Basic Alpine Climb - Bacon & Canadian Bacon Peaks

Bacon and Canadian Bacon GL climb

  • Road suitable for all vehicles
  • the road was in great shape and the trail only had mud in a few locations.  off trail climbers trail approach was, for the most part in good shape to the glacial morain.  

Having done the same approach for Watson peak, the route seemed pretty straight forward and, at least to Watson it is a generally easy approach.  Unfortunately the approach goes far beyond Watson....

Take the Watson lakes trail to the mini pass/saddle to where it drops down to the lakes themselves.  At this point you will see a very large old growth log that the trail goes between.  there are two climbers paths you can take.  at the logs look for a climbers trail on the right (south) side going steeply up.   Otherwise continue down 30-50 yards to the first switch back and take the climbers trail you find there. Both meet up about 1/4 mile further. the lower trail has steeper sections and the upper trail has thick trees an overnight pack has trouble squeezing through.  I have always gone in the upper trail and out the lower trail.  

Regardless of which you choose, you will be led to a very well beaten, and actually pleasant climber trail that will traverse over to a meadow 1 mile further (approx). At the meadow the trail will continue south across the meadow fading in and out. Do not follow this path.  Instead traverse on the N side of the meadow going towards  a seasonal water course coming off the rocky hillside. You will regain the real trail again to the left just before coming to the actual creek bed as the trail will reappear and heads into the trees to the left.  

Once you come out of the woods you will hit some heathry meadow and glacier choss remains from the fading glacier.   Follow a traverse staying at the 5200' elevation across the entire morain.  After you pass the watson peaks this traverse will take you towards a north south running rock wall that appears impassable without dropping below it several hundred feet.  instead head up and right into the gully this forms to find a boot path that will take you to the top of the gully.  From here continue your traverse mostly due east aiming for the 5360' saddle about 2-400' elevation higher.

At this saddle our team ran out of gas (several were not in shape for the trip) and it became very clear this would require 3 or 4 days for a reasonable party to complete the entire climb and not 2 days as we had scheduled. We camped here and headed back the next day.  
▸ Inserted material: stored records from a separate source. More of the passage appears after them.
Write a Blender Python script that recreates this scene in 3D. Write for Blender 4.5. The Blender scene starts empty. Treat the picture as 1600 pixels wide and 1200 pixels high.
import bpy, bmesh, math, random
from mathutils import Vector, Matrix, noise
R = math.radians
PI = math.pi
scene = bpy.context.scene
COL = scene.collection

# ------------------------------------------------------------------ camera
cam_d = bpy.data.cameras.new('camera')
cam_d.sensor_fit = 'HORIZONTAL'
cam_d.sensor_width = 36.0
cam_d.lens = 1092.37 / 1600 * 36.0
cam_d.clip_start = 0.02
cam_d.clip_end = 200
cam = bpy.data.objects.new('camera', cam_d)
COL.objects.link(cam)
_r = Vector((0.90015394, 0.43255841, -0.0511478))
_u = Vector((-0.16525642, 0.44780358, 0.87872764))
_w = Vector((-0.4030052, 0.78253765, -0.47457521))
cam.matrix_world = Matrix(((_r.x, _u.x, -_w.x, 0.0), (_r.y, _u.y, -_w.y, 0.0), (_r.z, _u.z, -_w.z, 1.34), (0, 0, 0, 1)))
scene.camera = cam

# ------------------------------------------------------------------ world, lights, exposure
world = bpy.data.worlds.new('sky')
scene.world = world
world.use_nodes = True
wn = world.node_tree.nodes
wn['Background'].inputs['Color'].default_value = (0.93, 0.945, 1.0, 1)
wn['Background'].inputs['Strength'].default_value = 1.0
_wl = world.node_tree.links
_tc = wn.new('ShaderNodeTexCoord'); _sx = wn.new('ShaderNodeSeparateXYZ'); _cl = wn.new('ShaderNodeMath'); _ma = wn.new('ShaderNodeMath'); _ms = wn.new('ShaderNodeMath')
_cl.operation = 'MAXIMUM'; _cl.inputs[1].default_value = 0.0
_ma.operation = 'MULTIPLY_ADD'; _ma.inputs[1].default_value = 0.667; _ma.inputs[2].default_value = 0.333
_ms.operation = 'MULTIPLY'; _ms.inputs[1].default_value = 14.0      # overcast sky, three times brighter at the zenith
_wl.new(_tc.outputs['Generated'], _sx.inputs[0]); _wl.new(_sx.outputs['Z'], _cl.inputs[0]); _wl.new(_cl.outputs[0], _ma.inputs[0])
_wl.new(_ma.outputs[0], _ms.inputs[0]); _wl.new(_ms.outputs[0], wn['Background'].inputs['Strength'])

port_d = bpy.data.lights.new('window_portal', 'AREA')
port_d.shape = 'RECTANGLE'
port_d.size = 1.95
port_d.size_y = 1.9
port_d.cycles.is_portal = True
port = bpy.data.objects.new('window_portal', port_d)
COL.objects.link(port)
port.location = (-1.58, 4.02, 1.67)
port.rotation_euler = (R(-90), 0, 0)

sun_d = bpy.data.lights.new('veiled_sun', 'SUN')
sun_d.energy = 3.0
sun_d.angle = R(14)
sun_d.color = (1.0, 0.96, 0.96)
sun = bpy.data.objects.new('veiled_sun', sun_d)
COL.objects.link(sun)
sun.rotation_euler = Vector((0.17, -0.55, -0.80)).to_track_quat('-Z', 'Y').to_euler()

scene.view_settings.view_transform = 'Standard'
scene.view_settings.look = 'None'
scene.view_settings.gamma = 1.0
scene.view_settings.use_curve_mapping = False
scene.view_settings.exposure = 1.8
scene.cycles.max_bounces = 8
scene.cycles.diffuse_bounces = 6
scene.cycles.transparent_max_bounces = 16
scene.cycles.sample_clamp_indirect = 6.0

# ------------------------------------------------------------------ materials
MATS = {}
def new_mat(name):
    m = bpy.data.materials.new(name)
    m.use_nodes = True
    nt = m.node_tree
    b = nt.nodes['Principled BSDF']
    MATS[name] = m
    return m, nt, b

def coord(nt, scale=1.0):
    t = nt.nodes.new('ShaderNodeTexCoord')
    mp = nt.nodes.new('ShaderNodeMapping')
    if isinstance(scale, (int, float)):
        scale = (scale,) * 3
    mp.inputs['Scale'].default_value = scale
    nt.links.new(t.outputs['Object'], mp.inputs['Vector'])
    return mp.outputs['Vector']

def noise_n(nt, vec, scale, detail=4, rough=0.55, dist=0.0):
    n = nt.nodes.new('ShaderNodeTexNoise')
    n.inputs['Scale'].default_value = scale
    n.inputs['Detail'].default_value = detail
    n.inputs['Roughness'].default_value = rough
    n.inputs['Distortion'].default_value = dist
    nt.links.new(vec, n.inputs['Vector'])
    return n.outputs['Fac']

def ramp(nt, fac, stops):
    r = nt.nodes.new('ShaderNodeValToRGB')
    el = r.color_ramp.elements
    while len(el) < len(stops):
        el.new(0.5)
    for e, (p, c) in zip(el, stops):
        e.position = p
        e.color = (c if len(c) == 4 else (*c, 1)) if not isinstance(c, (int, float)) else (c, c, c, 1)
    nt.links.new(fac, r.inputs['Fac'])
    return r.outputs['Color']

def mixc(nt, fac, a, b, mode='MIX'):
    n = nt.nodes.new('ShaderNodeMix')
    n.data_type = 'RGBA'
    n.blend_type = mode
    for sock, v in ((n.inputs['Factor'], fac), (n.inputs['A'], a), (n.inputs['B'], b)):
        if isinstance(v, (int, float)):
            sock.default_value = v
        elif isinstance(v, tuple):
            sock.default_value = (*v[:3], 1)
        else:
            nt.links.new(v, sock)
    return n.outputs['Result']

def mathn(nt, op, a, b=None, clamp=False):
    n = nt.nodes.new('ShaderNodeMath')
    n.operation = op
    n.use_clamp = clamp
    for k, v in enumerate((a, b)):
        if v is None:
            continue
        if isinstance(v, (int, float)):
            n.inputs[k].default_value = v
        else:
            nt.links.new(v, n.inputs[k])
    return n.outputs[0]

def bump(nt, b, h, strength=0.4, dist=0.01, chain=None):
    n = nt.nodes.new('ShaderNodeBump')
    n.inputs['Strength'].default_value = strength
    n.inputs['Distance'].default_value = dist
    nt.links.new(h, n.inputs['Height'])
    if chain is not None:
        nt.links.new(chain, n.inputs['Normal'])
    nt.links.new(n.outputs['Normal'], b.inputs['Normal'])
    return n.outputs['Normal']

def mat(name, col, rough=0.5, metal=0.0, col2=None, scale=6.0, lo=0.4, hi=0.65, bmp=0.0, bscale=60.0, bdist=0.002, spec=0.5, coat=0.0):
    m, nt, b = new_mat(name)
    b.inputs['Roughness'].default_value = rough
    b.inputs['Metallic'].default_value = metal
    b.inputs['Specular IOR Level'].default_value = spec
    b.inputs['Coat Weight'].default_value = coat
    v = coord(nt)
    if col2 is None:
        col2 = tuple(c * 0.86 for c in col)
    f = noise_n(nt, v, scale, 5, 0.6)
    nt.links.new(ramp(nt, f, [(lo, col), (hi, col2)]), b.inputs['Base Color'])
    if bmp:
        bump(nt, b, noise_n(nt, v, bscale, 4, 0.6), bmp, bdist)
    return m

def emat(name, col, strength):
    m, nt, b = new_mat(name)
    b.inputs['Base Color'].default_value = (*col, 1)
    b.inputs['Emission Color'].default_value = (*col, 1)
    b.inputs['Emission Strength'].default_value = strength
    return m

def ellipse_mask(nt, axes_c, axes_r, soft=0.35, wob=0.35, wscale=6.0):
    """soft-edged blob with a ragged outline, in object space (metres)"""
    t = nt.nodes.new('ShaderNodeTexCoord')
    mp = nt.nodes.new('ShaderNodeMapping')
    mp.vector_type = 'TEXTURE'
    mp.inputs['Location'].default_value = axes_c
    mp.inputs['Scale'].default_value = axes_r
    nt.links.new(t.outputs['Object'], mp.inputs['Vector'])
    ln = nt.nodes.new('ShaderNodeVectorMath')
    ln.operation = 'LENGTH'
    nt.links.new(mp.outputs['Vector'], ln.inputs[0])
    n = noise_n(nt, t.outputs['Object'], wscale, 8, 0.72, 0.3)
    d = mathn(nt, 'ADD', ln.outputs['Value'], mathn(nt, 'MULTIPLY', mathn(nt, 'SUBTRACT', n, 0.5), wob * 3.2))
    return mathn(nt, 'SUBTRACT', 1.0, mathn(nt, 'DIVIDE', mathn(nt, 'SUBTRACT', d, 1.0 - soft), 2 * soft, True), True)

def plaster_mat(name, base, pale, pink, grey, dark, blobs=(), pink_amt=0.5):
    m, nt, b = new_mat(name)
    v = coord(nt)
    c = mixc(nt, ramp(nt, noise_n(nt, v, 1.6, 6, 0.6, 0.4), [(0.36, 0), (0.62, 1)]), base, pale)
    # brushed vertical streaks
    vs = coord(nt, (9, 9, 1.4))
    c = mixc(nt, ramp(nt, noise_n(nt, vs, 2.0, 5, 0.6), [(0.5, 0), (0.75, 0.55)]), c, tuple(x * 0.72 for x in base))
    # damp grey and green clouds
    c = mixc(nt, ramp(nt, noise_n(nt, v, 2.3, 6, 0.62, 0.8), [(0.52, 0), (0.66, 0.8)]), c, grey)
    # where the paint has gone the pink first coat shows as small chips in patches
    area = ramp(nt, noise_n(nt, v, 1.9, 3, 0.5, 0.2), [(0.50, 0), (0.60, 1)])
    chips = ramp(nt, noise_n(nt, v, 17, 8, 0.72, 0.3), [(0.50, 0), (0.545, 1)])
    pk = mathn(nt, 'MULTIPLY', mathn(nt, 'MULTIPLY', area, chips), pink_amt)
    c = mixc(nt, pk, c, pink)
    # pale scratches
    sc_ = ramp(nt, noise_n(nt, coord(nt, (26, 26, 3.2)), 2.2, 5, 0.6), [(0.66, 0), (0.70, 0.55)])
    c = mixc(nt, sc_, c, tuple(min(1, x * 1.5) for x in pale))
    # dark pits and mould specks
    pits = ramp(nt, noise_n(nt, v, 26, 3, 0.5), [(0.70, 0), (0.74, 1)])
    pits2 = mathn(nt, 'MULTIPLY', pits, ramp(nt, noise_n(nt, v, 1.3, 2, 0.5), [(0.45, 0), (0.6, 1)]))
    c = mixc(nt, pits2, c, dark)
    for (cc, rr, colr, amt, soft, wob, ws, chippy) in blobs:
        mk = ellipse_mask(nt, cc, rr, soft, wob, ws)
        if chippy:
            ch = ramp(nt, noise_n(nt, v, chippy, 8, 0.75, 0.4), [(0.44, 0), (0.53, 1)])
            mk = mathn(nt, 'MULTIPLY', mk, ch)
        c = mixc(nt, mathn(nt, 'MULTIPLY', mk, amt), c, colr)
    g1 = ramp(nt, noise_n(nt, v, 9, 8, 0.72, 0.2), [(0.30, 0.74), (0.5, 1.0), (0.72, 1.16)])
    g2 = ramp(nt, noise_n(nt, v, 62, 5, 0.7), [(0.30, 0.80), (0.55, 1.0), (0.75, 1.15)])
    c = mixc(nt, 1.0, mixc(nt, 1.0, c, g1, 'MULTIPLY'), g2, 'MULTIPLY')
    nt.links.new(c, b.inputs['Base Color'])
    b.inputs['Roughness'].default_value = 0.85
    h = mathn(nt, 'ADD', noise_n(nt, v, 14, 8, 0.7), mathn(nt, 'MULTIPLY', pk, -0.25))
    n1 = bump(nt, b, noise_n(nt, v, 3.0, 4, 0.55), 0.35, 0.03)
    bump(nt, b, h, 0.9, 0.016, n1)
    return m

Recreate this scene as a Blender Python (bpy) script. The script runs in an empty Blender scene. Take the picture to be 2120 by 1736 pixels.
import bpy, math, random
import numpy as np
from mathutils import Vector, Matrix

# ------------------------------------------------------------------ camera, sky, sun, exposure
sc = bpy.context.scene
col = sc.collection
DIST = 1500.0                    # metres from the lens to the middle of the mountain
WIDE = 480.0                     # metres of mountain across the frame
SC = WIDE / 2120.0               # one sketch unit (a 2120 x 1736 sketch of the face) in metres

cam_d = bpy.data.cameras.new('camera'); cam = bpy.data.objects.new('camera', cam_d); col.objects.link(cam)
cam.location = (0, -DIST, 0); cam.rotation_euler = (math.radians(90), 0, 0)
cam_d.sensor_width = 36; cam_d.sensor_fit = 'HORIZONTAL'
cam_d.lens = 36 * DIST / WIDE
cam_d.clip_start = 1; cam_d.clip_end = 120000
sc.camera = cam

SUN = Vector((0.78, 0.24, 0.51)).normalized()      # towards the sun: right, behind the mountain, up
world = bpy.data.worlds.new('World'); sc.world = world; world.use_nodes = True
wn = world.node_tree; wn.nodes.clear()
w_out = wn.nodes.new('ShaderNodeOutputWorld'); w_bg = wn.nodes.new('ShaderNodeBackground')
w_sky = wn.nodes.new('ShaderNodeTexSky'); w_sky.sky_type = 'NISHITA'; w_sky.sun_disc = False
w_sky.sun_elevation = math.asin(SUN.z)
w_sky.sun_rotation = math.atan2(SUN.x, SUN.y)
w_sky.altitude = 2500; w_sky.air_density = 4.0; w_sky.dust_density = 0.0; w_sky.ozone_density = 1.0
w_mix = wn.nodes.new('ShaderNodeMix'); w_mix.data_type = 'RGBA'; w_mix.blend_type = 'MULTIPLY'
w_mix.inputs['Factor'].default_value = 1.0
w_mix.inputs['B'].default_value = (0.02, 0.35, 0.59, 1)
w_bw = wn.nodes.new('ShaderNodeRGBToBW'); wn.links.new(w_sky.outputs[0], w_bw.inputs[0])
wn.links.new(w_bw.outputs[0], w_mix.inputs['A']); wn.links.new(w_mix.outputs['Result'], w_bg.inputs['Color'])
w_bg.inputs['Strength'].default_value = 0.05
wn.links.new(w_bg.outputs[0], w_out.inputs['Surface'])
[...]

However, if you continued you would drop down here to the lakes below and south of this ridge line, and then head up (north) to a small saddle at 4900' and drop down steeply into the basin Bacon drains into.  from here you work your way up east and then NE to the left side of Bacon peak and to the summit. Canadian Bacon is an easy traverse on glacier 1 hour or so further.

Camping - we camped at the saddle of 5360 out of necessity. it was scenic but not great for camping due to lack of level ground. There was running water from glacier/snow melt however.  A better camp is at the small lakes past this you drop down to. This makes for a pretty long day two and is likely buggy.  An alternate camp to aim for makes for a very long first day but there is a great basin camping site at 5900' with running water just below the summit of Bacon peak. It is apparent on a topo map where this basin area is.  

SummitPost has a very good TR for these peaks as well.